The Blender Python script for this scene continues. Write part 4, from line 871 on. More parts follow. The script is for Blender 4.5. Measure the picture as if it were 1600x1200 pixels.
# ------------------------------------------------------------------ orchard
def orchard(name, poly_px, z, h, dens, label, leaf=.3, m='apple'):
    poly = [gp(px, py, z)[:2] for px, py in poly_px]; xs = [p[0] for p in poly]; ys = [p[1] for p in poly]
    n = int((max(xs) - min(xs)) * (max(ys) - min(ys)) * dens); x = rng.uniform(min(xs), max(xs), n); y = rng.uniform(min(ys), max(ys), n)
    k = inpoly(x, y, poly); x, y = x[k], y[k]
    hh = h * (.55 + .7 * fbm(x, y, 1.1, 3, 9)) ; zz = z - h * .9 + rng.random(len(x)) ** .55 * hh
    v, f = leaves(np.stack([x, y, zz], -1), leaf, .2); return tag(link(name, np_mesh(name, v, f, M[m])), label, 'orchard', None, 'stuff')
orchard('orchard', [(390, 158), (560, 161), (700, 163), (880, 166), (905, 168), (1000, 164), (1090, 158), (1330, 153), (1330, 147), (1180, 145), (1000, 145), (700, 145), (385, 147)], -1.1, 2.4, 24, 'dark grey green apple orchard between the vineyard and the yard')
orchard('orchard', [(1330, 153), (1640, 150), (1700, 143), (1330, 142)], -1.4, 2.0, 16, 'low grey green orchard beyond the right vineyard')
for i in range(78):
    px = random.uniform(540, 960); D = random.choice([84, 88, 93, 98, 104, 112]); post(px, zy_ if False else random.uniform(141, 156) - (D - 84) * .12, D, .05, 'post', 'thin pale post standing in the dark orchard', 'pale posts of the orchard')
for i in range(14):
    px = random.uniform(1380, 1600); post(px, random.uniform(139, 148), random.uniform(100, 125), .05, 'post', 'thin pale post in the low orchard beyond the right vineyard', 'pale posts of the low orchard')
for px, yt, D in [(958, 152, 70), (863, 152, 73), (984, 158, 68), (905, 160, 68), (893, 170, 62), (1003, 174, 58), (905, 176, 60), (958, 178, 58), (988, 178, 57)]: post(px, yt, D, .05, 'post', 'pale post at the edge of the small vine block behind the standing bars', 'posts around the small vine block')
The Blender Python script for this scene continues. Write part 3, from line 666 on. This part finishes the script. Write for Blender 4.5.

§ **YOUR OBJECTIVE**: From the records above, pull out each line that has "part".

§ **REPLY TO THE EXERCISE**:
The Blender Python script for this scene continues. Write part 4, from line 871 on. More parts follow. The script is for Blender 4.5. Measure the picture as if it were 1600x1200 pixels.
The Blender Python script for this scene continues. Write part 3, from line 666 on. This part finishes the script. Write for Blender 4.5.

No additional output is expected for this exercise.